Month: June 2011

The Curve Of The Gherkin

The Gherkin Building in St. Mary Axe, London
The Gherkin Building in St. Mary Axe, London

This is a follow-up to this article on photographing London in which I mentioned the Gherkin building in the financial district in London.

I walked around the area, looking for a viewpoint from which I could show the way that the building curves inwards at the bottom. In other words, it really is a gherkin shape narrowing at each end.

You can see what I mean in these two shots. You can also get an idea of the size of the building, which is 590 feet (180m) tall.

Open Space And Criss-Crossed Girders
The building is covered in glass windows, but not all the way down to the ground. At ground level you see the criss-cross of the supporting girders with the lowest windows and doors set back behind them.

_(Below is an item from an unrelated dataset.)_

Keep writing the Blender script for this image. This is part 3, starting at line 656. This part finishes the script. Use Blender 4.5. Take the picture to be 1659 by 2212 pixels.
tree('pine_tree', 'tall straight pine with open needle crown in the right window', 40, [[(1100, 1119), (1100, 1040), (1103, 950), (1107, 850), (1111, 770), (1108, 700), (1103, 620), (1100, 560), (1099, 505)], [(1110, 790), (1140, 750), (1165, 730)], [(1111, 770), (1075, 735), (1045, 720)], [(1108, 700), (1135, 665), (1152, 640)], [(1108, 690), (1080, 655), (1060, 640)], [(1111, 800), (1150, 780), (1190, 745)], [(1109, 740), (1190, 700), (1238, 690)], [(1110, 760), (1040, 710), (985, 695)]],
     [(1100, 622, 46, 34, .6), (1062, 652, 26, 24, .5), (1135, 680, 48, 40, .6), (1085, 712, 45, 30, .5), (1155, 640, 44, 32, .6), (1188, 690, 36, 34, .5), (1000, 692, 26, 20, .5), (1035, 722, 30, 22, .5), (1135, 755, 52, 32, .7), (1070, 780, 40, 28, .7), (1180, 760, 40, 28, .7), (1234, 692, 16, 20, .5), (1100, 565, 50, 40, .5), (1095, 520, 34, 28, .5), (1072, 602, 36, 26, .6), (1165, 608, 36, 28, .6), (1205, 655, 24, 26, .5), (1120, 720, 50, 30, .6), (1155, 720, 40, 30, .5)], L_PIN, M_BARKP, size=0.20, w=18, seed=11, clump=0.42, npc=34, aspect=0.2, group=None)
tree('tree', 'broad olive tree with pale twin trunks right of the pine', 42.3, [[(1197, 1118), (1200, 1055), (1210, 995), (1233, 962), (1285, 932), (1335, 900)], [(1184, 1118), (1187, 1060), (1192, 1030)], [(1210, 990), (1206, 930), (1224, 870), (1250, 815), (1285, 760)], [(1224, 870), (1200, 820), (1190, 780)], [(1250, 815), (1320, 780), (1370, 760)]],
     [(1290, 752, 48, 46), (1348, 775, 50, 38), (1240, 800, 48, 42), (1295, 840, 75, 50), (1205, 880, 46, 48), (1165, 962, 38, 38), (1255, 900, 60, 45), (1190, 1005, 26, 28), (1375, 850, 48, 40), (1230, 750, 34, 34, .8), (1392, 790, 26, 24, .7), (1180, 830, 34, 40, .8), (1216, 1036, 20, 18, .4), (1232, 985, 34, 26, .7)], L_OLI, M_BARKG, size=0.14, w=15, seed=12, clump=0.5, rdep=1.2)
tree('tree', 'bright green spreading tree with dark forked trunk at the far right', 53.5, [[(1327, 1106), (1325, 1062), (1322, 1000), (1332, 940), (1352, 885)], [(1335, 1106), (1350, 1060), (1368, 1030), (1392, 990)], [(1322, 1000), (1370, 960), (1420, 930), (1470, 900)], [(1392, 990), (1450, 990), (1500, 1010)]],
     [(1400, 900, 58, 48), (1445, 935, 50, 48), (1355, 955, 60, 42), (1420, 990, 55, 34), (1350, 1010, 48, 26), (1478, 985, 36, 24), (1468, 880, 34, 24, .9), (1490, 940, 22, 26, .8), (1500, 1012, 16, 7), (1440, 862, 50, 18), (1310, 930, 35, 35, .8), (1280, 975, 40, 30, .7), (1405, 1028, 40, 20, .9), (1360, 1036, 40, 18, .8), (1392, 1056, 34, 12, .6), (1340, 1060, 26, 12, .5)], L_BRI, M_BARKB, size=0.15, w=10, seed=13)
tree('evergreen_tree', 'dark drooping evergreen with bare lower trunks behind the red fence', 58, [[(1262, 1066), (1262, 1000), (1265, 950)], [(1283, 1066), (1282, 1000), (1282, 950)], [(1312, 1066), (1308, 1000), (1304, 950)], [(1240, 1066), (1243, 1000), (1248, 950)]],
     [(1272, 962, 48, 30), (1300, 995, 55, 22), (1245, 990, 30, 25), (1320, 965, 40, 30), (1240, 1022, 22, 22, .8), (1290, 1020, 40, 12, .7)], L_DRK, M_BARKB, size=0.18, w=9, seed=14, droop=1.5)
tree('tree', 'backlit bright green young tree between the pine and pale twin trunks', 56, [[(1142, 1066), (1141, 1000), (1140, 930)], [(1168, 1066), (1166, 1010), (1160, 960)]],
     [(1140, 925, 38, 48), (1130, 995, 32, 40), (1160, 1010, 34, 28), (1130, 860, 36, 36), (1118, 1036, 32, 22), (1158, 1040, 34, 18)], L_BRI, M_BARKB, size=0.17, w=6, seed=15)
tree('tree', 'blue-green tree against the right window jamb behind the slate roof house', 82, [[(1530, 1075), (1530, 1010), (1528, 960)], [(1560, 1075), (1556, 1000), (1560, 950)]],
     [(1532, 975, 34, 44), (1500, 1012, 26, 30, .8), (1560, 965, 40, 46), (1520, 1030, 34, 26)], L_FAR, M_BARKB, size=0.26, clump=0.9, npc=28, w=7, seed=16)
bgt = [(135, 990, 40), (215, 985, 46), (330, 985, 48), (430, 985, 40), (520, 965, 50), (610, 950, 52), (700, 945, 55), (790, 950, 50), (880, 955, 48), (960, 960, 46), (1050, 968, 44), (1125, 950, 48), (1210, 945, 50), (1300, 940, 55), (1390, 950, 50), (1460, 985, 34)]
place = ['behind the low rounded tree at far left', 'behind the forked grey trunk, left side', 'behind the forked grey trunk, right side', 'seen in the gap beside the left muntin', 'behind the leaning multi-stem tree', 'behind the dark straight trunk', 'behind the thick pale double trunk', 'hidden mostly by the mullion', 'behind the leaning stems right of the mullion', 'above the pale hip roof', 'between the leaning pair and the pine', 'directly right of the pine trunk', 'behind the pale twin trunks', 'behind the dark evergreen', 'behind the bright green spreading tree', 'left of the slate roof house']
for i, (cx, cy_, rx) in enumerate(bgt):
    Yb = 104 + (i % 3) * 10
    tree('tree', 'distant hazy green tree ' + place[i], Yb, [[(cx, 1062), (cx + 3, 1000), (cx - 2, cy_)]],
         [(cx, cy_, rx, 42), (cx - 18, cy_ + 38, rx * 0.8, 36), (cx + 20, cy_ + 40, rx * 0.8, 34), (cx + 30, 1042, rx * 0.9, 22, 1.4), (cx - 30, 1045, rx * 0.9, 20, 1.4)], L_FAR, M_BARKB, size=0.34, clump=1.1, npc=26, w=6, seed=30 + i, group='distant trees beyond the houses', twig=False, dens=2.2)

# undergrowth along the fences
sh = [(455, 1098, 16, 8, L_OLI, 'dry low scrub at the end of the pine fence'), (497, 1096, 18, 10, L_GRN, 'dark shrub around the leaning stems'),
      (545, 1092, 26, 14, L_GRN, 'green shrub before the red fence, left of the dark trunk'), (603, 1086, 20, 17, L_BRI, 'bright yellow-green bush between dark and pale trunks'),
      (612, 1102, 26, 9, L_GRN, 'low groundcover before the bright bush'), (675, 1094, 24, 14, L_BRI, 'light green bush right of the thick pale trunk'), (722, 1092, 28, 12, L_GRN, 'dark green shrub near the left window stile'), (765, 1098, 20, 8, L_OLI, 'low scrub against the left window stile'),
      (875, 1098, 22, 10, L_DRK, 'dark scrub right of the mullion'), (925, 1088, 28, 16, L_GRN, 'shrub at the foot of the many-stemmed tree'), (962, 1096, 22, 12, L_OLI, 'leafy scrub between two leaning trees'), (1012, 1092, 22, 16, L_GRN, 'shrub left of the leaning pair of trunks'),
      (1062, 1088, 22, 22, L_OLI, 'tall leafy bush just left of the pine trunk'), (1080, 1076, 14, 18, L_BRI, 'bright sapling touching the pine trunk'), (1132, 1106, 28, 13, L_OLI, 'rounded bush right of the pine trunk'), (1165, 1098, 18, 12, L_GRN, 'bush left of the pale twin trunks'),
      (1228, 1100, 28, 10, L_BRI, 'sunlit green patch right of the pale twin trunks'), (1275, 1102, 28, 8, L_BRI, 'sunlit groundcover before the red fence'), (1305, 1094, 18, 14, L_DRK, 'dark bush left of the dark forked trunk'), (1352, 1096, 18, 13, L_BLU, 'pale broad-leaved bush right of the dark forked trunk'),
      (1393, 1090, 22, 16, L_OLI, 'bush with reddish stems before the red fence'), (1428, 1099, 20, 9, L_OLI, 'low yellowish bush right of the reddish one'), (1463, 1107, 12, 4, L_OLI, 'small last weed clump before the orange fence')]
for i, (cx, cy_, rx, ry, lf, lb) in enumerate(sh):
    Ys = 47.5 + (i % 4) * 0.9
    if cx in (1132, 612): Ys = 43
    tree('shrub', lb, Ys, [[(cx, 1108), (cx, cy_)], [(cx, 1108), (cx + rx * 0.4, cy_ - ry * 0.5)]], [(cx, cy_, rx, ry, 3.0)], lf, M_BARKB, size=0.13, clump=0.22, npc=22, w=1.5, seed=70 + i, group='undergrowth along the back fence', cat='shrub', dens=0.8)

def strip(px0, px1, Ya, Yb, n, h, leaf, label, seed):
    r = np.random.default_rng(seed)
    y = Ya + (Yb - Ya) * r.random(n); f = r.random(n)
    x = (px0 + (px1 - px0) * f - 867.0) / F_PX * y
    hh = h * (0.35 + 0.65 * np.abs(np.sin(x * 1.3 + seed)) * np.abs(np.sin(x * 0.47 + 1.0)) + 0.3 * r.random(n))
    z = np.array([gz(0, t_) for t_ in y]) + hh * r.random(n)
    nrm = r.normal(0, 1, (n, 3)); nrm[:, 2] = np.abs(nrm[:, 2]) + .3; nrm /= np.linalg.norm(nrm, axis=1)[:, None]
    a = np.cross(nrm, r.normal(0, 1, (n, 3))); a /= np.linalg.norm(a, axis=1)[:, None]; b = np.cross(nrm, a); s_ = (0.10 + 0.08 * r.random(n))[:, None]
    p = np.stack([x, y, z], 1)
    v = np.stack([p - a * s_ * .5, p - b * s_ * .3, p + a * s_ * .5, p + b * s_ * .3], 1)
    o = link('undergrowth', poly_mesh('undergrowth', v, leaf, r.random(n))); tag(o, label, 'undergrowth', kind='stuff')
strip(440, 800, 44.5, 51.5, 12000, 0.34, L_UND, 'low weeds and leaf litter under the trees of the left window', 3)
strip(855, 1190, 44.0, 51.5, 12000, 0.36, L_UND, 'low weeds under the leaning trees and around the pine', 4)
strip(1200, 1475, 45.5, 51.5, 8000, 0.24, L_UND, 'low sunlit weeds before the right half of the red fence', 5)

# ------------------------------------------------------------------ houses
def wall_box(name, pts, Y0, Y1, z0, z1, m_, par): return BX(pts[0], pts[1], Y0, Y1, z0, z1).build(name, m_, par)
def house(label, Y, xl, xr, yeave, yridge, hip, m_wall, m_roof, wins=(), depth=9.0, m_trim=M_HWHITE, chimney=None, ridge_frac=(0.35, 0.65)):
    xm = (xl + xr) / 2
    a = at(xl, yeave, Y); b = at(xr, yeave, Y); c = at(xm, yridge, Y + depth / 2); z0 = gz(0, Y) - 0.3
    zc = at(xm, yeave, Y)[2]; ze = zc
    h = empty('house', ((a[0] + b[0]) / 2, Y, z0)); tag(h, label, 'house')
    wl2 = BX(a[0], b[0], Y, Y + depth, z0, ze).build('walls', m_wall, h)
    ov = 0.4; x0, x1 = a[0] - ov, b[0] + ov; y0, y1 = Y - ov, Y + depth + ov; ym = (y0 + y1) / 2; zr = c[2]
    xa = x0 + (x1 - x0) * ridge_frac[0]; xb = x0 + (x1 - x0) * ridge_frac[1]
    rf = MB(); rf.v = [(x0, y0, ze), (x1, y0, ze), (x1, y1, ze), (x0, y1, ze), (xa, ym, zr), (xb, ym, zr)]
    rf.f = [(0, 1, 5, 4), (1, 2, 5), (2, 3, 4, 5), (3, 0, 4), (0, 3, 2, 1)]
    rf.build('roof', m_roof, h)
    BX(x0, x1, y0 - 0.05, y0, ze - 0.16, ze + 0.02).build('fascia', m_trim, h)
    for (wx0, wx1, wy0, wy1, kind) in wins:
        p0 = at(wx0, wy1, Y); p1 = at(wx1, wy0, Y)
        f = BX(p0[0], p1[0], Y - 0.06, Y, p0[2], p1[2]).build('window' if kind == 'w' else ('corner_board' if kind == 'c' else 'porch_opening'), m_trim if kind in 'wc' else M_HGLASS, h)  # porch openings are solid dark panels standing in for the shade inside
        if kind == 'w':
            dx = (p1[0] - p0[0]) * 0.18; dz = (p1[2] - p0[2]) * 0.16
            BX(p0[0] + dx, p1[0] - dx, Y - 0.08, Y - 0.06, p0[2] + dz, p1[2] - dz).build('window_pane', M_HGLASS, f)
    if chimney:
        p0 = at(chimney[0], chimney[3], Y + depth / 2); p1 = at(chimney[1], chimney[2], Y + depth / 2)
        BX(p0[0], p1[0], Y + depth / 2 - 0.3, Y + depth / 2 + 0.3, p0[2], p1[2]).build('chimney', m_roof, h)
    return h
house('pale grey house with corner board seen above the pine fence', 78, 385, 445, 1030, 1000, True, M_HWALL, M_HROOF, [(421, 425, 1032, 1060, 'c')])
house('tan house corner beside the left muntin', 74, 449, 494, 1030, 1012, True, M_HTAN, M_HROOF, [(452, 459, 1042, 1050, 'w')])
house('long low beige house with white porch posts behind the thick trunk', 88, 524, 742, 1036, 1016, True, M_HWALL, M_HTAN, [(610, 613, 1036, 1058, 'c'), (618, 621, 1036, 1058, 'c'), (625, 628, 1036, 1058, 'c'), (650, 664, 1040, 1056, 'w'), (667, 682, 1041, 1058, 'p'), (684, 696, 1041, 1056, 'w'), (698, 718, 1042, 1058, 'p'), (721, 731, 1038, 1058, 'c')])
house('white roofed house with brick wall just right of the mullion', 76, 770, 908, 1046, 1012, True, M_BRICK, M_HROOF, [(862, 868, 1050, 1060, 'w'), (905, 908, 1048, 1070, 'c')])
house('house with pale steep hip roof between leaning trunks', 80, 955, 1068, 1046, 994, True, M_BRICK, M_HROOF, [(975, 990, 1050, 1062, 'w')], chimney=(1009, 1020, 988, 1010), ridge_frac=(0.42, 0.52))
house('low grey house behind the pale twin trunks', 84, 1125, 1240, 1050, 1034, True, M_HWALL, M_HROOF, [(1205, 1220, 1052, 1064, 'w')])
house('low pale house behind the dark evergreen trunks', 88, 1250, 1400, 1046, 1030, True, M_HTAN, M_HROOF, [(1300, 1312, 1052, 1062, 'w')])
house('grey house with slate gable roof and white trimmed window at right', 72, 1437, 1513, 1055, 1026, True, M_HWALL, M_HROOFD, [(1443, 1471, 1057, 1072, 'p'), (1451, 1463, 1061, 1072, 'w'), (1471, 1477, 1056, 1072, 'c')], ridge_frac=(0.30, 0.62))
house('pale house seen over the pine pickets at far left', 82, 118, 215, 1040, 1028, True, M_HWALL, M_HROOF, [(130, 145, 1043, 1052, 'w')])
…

The girders make a kind of porch all around the building.

There is also some open space around the building and only a token fence between it and the pavement, so when you get close to the Gherkin you see this ‘looming yet somehow elegant’ building sitting there on its network of crossed girders.

I think that makes for a much more successful design than would have been the case if the windows had continued to encase the structure right to ground level. Then I think the building would have had no ‘bottom’. It would have looked more like it was rising out of the ground with part hidden below – perhaps like a ballistic missile being launched from its underground silo.

The Gherkin Showing The Curve Of The Building
The Gherkin Showing The Lower Curve Of The Building

The Church Of St. Helen’s
Meanwhile, just a few tens of yards from the gherkin there is the Church of St. Helen’s dating back to 1633. It was damaged by the same IRA bomb that blew out the front of the Baltic Exchange building.

As I mentioned in my last article, following the explosion the Baltic Exchange was demolished because it was considered too expensive to repair and the Gherkin building now stands on the site of the Exchange.

Luckily, the church was repaired rather than being torn down.

Great St. Helens Church In London
Great St. Helens Church In London

It is not hard to imagine this church set in a maze of narrow, winding streets. Those streets have gone, and the rebuilding that is happening in the area now is on a massive scale.

New Steel Skeletons
Just across the street from the church there are the steel skeletons of new buildings that growing over and through the streets. Looking at the steelwork, it is not hard to think of some robot world where the buildings build themselves and march ever onward.